O terceiro caso de Maggi remetido a Mato Grosso trata da investigação de prática dos crimes de organização criminosa, lavagem de dinheiro, gestão fraudulenta de instituição financeira e crimes contra a ordem tributária envolvendo e ex-senador, Silval Barbosa e José Bezerra de Menezes – o Binho – então presidente do Bic Banco. Narra o documento baseado em narrativa do Ministério Público Federal que no período de 2005 e 2014 foram realizados “vários empréstimos perante a instituição financeira Bic Banco com finalidade diversa da contratualmente estipulada, os recursos provenientes dos empréstimos foram utilizados para pagamento de dívidas politicas e eleitorais dos investigados e posteriormente quitadas, de forma dissimulada, com utilização de pessoas jurídicas diversas, ligadas ao grupo politico de Blairo Maggi e Silval Barbosa”.

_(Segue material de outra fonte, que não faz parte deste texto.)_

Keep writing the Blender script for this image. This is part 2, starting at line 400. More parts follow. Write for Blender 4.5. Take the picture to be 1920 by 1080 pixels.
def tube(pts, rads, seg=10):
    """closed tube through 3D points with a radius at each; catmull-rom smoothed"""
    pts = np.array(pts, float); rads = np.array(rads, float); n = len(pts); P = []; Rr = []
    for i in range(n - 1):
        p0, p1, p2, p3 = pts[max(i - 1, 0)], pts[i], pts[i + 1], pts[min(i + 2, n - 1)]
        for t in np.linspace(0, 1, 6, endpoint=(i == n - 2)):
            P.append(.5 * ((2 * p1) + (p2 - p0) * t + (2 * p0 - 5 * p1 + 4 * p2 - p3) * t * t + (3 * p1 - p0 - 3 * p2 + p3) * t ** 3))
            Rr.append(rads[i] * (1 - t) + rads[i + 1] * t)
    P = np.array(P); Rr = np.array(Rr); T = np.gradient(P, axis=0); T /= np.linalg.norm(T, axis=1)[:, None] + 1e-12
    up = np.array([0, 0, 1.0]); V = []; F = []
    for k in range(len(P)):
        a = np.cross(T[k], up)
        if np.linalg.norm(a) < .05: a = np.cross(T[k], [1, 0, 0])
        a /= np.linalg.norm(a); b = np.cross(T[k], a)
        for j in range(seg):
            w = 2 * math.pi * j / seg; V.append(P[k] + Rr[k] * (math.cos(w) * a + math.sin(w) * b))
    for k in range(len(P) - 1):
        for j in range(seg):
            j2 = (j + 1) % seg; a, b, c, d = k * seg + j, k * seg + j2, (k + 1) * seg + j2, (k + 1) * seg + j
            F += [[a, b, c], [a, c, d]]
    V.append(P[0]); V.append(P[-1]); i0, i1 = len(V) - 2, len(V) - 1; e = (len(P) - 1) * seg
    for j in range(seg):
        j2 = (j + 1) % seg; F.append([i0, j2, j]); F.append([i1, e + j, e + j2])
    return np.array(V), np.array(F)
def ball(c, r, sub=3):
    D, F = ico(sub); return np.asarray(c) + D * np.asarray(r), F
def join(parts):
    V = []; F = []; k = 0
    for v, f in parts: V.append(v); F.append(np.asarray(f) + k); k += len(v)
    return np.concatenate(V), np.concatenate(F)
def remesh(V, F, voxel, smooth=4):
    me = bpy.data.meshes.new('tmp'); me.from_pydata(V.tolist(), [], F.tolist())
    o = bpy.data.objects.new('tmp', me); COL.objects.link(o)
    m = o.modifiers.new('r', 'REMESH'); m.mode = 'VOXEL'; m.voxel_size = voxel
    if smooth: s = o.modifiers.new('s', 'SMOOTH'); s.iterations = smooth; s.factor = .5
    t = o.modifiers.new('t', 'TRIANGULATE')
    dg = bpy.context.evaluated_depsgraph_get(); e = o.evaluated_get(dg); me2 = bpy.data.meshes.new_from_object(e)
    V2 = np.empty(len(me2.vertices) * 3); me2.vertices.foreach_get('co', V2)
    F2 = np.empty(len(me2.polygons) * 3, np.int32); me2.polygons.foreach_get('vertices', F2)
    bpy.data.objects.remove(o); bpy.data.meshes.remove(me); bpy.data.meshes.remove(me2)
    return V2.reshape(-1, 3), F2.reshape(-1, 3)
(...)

Ainda segundo o MPF, “foram juntados elementos probatórios que indicam, de forma consistente que, ao menos entre 2009 e 2013, no Estado de Mato Grosso, o grupo político liderado por Blairo Maggi utilizou instituição financeira clandestina operada para efetuar transações fora do alcance dos órgãos de controle e da politica administrativa, tendo por objetivo (i) obtenção de empréstimos vultuosos em condições flexíveis de pagamento; e (ii) interposição de pessoas para ocultar a origem, destino ou natureza dos recursos.”
O documento diz ainda que Blairo Maggi – em seu segundo mandato de governo necessitava cobrir um desfalque financeiro da ordem de R$ 130 milhões deixado em seu primeiro mandato na Secretaria de Infraestrutura e para tanto, seriam realizados empréstimos junto ao Bic Banco – e que em busca e apreensão realizada na residência de Eder Moraes foi encontrada uma Carta de Fiança assinada por Blairo Maggi e dirigida ao Bic Banco da ordem de R$ 5 milhões – como garantia dos supostos empréstimos fraudulentos solicitados pelo referido grupo político.
Os três casos acima mencionados, junto com outros três também relacionados à Operação Ararath foram remetidos na mesma decisão pelo ministro do STF, Luiz Fux, à 1a Instância da Justiça Federal de Mato Grosso.
Sobre o novo entendimento do STF quanto à prerrogativa de função
Conforme decisão do Supremo Tribunal Federal que “modificou o entendimento historicamente adotado por esta Corte Superior quanto a amplitude da competência especial por prerrogativa de função – verificou-se que há investigados nos desdobramentos da Operação Ararath no Supremo Tribunal Federal, que há luz do novo entendimento, não mais gozam da prerrogativa que justificaria o reconhecimento da aludida competência especial, cumpre em atenção à compreensão majoritária adotada nesta Corte Superior quanto às regras de conexão e continência, que se proceda ao devido saneamento e cisão da investigação, sem qualquer prejuízo à validade das decisões já proferidas”, diz trecho do despacho do ministro Luiz Fux.
A nova resolução foi proposta pelo ministro Roberto Barroso e concluída em 03/03/2018 com o seguinte texto:
- “O foro por prerrogativa de função aplica-se apenas aos crimes cometidos no exercício do cargo e relacionados às funções desempenhadas…”
- Após o final da instrução processual, com a publicação do despacho de intimação para apresentação de alegações finais, a competência para processar e julgar ações penais não será mais afetada em razão de o agente público vir a ocupar outro cargo ou deixar o cargo que ocupava, qualquer que seja o motivo.”